Еще резче выразилось его строптивое нежелание подчиняться нашей студийной рутине через две или три недели, когда я задал студистам очередную работу — написать небольшую статейку о поэзии Надсона.
Через несколько дней я получил около десятка статеек. Принес свою работу и Зощенко — на длинных листах, вырванных из бухгалтерской книги.
Принес и подал мне с еле заметной ухмылкой:
— Только это совсем не о Надсоне…
— О ком же?
Он помолчал.
— О вас.
Я уже стал привыкать к его своевольным поступкам, так как еще не было случая, чтобы он когда-нибудь выполнил хоть одно задание преподавателей Студии. Чужим темам предпочитал он свои, предуказанному стилю — свой собственный.
Придя домой, я начал читать его рукопись и вдруг захохотал как сумасшедший. Это была меткая и убийственно злая пародия на мою старую книжку «От Чехова до наших дней». С сарказмом издевался пародист над изъянами моей тогдашней литературной манеры, очень искусно утрируя их и доводя до абсурда. Пародия по значительности своего содержания стоила критической статьи, но никогда еще ни один самый язвительный критик не отзывался о моих бедных писаниях с такой сосредоточенной злостью. Именно в этом лаконизме глумления и сказалось мастерство молодого писателя.
Судя по заглавию, в пародии изображался гипотетический случай: что и как было бы написано мною, если бы я вздумал характеризовать в своей книге творчество Андрея Белого, о котором на самом-то деле я никогда ничего не писал.

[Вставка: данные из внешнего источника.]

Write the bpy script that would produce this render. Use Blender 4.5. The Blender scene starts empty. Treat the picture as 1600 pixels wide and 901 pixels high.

Пародия меня не обидела. Ее высокое литературное качество доставило мне живейшую радость, тем более что к тому времени я уже успел отойти от своего первоначального стиля, над которым издевался пародист.
При чтении пародии мне стала еще очевиднее основная черта его личности — упрямое нежелание подчинять себя чьим бы то ни было посторонним воздействиям. Своей пародией он, начинающий автор, горделиво отгораживался от моего менторского влияния смехом и громко заявлял мне о том. Иначе, конечно, и быть не могло: без такого стремления к интеллектуальной свободе он не стал бы уже в ближайшие годы одним из самых дерзновенных литературных новаторов.[5]
Странно было видеть, что этой дивной способностью властно заставлять своих ближних смеяться наделен такой печальный человек.
Как мы знаем из его автобиографической повести, напечатанной позднее в журнале «Октябрь», хандра душила его с самого раннего детства, и смех был единственным противоядием его ипохондрии, единственным его спасением от нее. В той же автобиографии он вспоминает, что стоило ему взять в руки перо — и угнетавшие его мрачные чувства сменялись со странной внезапностью необузданно-бурным весельем.
Вот ночью он сидит у себя в конуре и пишет для газеты очерк «Баня».
«Уже первые строчки, — рассказывает он, — смешат меня. Я смеюсь. Смеюсь все громче и громче. Наконец хохочу так, что карандаш и блокнот падают из моих рук.
Снова пишу. И снова смех сотрясает мое тело.
От смеха я чувствую боль в животе.
В стену стучит сосед. Он бухгалтер. Ему завтра рано вставать. Я мешаю ему спать. Он сегодня стучит кулаком. Должно быть, я его разбудил. Досадно.
Я кричу:
— Извините, Петр Алексеевич…
Снова берусь за блокнот. Снова смеюсь, уже уткнувшись в подушку.
Через двадцать минут рассказ написан. Мне жаль, что так быстро я его написал.
Я подхожу к письменному столу и переписываю рассказ ровным, красивым почерком. Переписывая, я продолжаю тихонько смеяться. А завтра, когда буду читать этот рассказ в редакции, я уже смеяться не буду. Буду хмуро и даже угрюмо читать».[6]
Так между этими двумя крайностями он постоянно метался: между «угрюмством» и смехом. Метался и в жизни, и в творчестве. И, конечно, смех побеждал не всегда. Угрюмство зачастую не хотело сдаваться, и тогда у Зощенко возникали рассказы, где смех сосуществует с тоской. Веселость в сочетании с грустью — этим сложным чувством, которое, в сущности, и называется юмором, окрашены лучшие произведения Зощенко.